A terceira hipótese é a de erro humano na instalação, seja na preparação deficiente do cabo, sem a abertura e desfiamento adequados dos fios antes da inserção no cone, seja na execução apressada do enchimento — que pode não ter penetrado devidamente entre os fios —, seja ainda em falhas de controlo dimensional.
Não se pode excluir, claro, que o desastre do Elevador da Glória resulte da conjugação de dois ou mais destes factores: um cabo de alma de fibra menos adequado, um soquete fabricado ou enchido com materiais questionáveis e uma instalação executada com erros de método. E quando factores técnicos frágeis se somam a falhas de fiscalização e de ensaio, o resultado torna-se inevitável: um sistema vulnerável, que cedo ou tarde acabaria por falhar.
Mas há algo ainda mais grave: em qualquer cenário, o acidente revelou falhas incompreensíveis de manutenção e de fiscalização. É sabido que a fadiga ou o deslizamento progressivo de um cabo no soquete podem ser detectados com ensaios periódicos — testes não destrutivos, medições de deslizamento, verificações de integridade interna com equipamentos adequados. Aparentemente, nada disto foi feito. O regime de manutenção da MNTC parece ter-se limitado a uma rotina burocrática de verificações visuais — um olhómetro e relatórios de circunstância —, deixando de fora aquilo que é verdadeiramente essencial: ensaiar, testar, certificar.

O caderno de encargos para a manutenção concebido pela Carris seria apenas anedótico, se não fosse trágico pela ausência de exigências técnicas. Essa fragilidade permitiu à MNTC esmagar o preço base para quase metade e ganhar um concurso sem sequer saber substituir o cabo, como era exigível. De facto, tudo indica que o encaixe metálico terá sido executado na paragem regular do Elevador da Glória por técnicos da própria Carris, entre Agosto e Setembro de 2024.

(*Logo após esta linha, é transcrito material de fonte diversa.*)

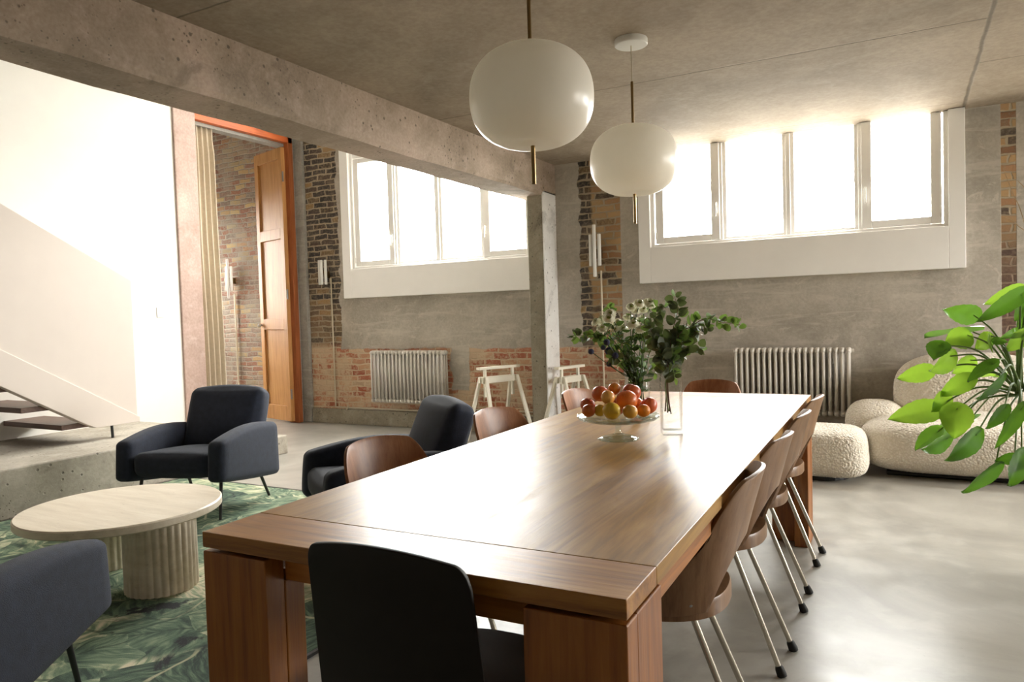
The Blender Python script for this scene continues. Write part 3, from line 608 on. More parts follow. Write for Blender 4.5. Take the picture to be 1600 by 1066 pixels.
# ------------------------------------------------------------------ curtain
def curtain():
    bm = BM(); ny, nz = 90, 24; rows = []
    for k in range(nz+1):
        z = .02 + 3.30*k/nz; row = []
        for i in range(ny+1):
            u = i/ny; y = 5.09 + u*(.40 - .05*(k/nz))
            amp = .030 + .012*math.sin(k*.3)
            x = -6.56 + amp*math.sin(u*2*PI*5.5 + .4*math.sin(k*.25)) + .008*math.sin(u*31+k*.2)
            if k > nz-2: x = -6.56 + .018*math.sin(u*2*PI*5.5)
            row.append(bm.verts.new((x+6.56, y-5.25, z)))
        rows.append(row)
    for a, b in zip(rows, rows[1:]):
        for i in range(ny): bm.faces.new((a[i], a[i+1], b[i+1], b[i]))
    return bm
cu = link('curtain', curtain(), 'curtain', smooth=True); cu.location = (-6.56, 5.25, 0); tag(cu, 'long beige linen curtain hanging in the timber opening', 'curtain')
sm_ = cu.modifiers.new('sol', 'SOLIDIFY'); sm_.thickness = .003

# ------------------------------------------------------------------ stairs
st = thing('staircase', 'white staircase with solid parapet and dark wooden treads on the platform', 'staircase', (-5.63, 3.6, .33))
def syz(bm, poly, x0, x1): prism(bm, [(y-3.6, z-.33) for y, z in poly], 0, x0+5.63, x1+5.63)
S = .60
bm = BM(); syz(bm, [(3.78, .48), (3.78, 1.60), (-2.0, 1.60+S*5.2), (-2.0, .48+S*5.78)], -5.66, -5.60); link('parapet', bm, 'parapet', st, bevel=.004)
bm = BM(); syz(bm, [(3.79, .435), (3.79, .475), (-2.0, .475+S*5.79), (-2.0, .475+S*5.79-.25), (3.34, .475), (3.42, .435)], -5.675, -5.585); link('stringer', bm, 'parapet', st, bevel=.004)
for k in range(14):
    z = .485 + .168*k; y = 3.49 - .28*k
    bm = BM(); box(bm, -.83, -.02, y-.30-3.6, y-3.6+.02, z-.04-.33, z-.33); link('tread', bm, 'tread', st, bevel=.003)
bm = BM(); tube(bm, [(-.005, -.02, 0), (-.012, -.02, .11)], .011, 10); link('support_rod', bm, 'black', st)
bm = BM(); box(bm, -6.465, -6.452, 4.61, 4.69, 1.30, 1.40); o = link('light_switch', bm, 'plastic', bevel=.004); tag(o, 'white light switch plate on the white wall', 'switch')

# ------------------------------------------------------------------ radiators
def radiator(label, x0, x1, z0, z1, n):
    t = thing('radiator', label, 'radiator', ((x0+x1)/2, YW-.10, z0), 0, 'column radiators on the back wall'); wd = (x1-x0)/n; h = z1-z0
    me = None
    for i in range(n):
        x = -(x1-x0)/2 + wd*(i+.5)
        if me is None:
            bm = BM()
            for yy in (-.045, 0, .045): tube(bm, [(0, yy, .03), (0, yy, h-.03)], .0125, 10)
            for zz in (.028, h-.028): blob(bm, 0, 0, zz, wd*.47, .062, .026, 2.6, 16, 10)
            o = link('section', bm, 'rad', t, smooth=True); me = o.data
        else:
            o = bpy.data.objects.new('section', me); C.objects.link(o); o.parent = t
        o.location = (x, 0, 0)
    for q in (-.3, .3):
        bm = BM(); box(bm, q-.02, q+.02, .05, .10, h*.75, h*.75+.05); link('bracket', bm, 'rad', t)
    X = (x1-x0)/2
    bm = BM(); tube(bm, [(X-.01, 0, h-.028), (X+.015, 0, h-.028)], .016, 10); link('end_plug', bm, 'rad', t, smooth=True, sharp=40)
    bm = BM(); tube(bm, [(X-.01, 0, .028), (X+.03, 0, .028)], .014, 10); tube(bm, [(X+.02, 0, .028), (X+.02, 0, -.02)], .012, 10)
    link('valve', bm, 'rad', t, smooth=True, sharp=40)
    bm = BM(); q = [(X+.02, 0, -.02), (X-.02, .02, -.10), (X-.08, .05, -.08), (X-.14, .05, -.14), (X-.20, .05, -z0+.015)]
    tube(bm, spline(q, 6), .006, 8); link('supply_hose', bm, 'pipe', t, smooth=True)
    return t
radiator('white column radiator behind the armchairs, left of the column', -5.33, -4.33, .28, .87, 20)
radiator('white column radiator under the right window beside the ottoman', -1.33, -.40, .31, .88, 20)

# ------------------------------------------------------------------ wall lamps and conduit
def wall_lamp(label, x, y, zs, dx):
    t = thing('wall_lamp', label, 'wall lamp', (x, y, 0), 0, 'tubular wall lamps on the brick')
    for i, (z0, z1) in enumerate(zs):
        bm = BM(); xx = (i-1)*dx; yy = -.085 if i == 1 else -.07
        tube(bm, [(xx, yy, z0), (xx, yy, z0+.004), (xx, yy, z1-.004), (xx, yy, z1)], [.014, .0175, .0175, .014], 16); link('tube', bm, 'tube', t, smooth=True, sharp=50)
    bm = BM(); zm = (zs[1][0]+zs[1][1])/2; box(bm, -dx-.006, dx+.006, -.062, -.045, zm-.015, zm+.015); box(bm, .0, .05, -.05, 0, zm-.07, zm+.01); link('bracket', bm, 'brass', t, bevel=.002)
wall_lamp('wall lamp of three white tubes beyond the shutter, on the vestibule brick', -8.03, 6.9, [(1.66, 1.99), (1.56, 2.09), (1.66, 1.99)], .045)
wall_lamp('wall lamp of three equal white tubes on the dark brick strip', -6.05, YW, [(1.645, 1.935)]*3, .047)
wall_lamp('wall lamp of three staggered white tubes on the tan brick strip', -2.61, YW, [(1.665, 1.965), (1.56, 2.055), (1.665, 1.965)], .044)
def conduit(label, paths, r=.009):
    bm = BM()
    for q in paths: tube(bm, q, r, 10)
    o = link('conduit_pipe', bm, 'pipe', smooth=True, sharp=40); tag(o, label, 'pipe')
conduit('thin cream conduit running down the vestibule brick', [[(-7.99, 6.88, 1.62), (-7.99, 6.88, .05)]], .011)
conduit('cream conduit down the dark brick strip and along the wall foot', [[(-5.97, 6.55, 1.72), (-5.97, 6.55, .205), (-5.955, 6.55, .195)], [(-5.97, 6.545, .195), (-3.22, 6.545, .195)], [(-4.4, 6.52, .235), (-3.22, 6.52, .235)], [(-5.78, 6.52, .17), (-5.78, 6.55, .215)]])
conduit('thin cream conduit below the staggered wall lamp', [[(-2.575, 6.555, 1.62), (-2.575, 6.555, .16)]])

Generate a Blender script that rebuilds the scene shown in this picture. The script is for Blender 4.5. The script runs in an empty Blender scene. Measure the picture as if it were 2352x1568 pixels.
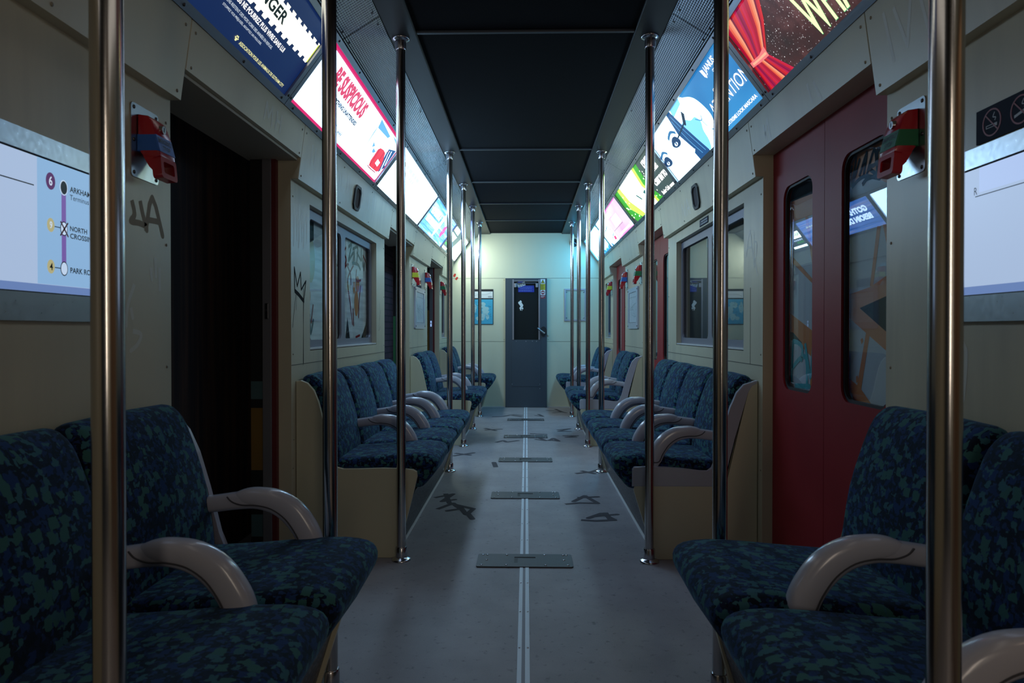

E, como complemento desta sucessão de irresponsabilidades e obscurantismo, constata-se agora um dado de pasmar: nunca ninguém testou a hipótese de um colapso súbito do cabo para verificar se os sistemas de travagem responderiam de forma eficaz. Andou-se convencido de que existiria sempre um “segundo paraquedas” pronto a actuar, quando afinal não havia paraquedas nenhum. O Elevador da Glória do século XXI era um sistema assente na fé, não na redundância técnica — uma confiança ingénua de que o improvável jamais aconteceria.
Certo é que, independentemente da origem última — e teme-se que se vá atribuir responsabilidades a um qualquer funcionário da Carris, um “marido da culpa” que acaba sempre em parte incerta —, estamos perante uma sucessão de falhas que não podem ser reduzidas a um inquérito interno ou a um relatório técnico para um incerto julgamento e eventuais indemnizações.

Este não é apenas um episódio de falha mecânica; é uma falência institucional. E se a Carris não esclarece, se o IMT não fiscaliza, se a Câmara Municipal de Lisboa se refugia em discursos de pesar, resta-nos concluir que os cidadãos são transportados em veículos cuja segurança depende mais da sorte do que da técnica e da regulação.
As últimas semanas têm mostrado, mais uma vez, a atitude dos políticos e gestores perante os erros: um muro de silêncio. Mas esse muro fala demasiado alto: fala da arrogância das administrações que se julgam acima do escrutínio; fala da impotência dos reguladores que preferem esconder-se em vez de agir; e fala da cultura da opacidade que domina tantas empresas públicas, onde os cidadãos são tratados como intrusos sempre que ousam pedir transparência.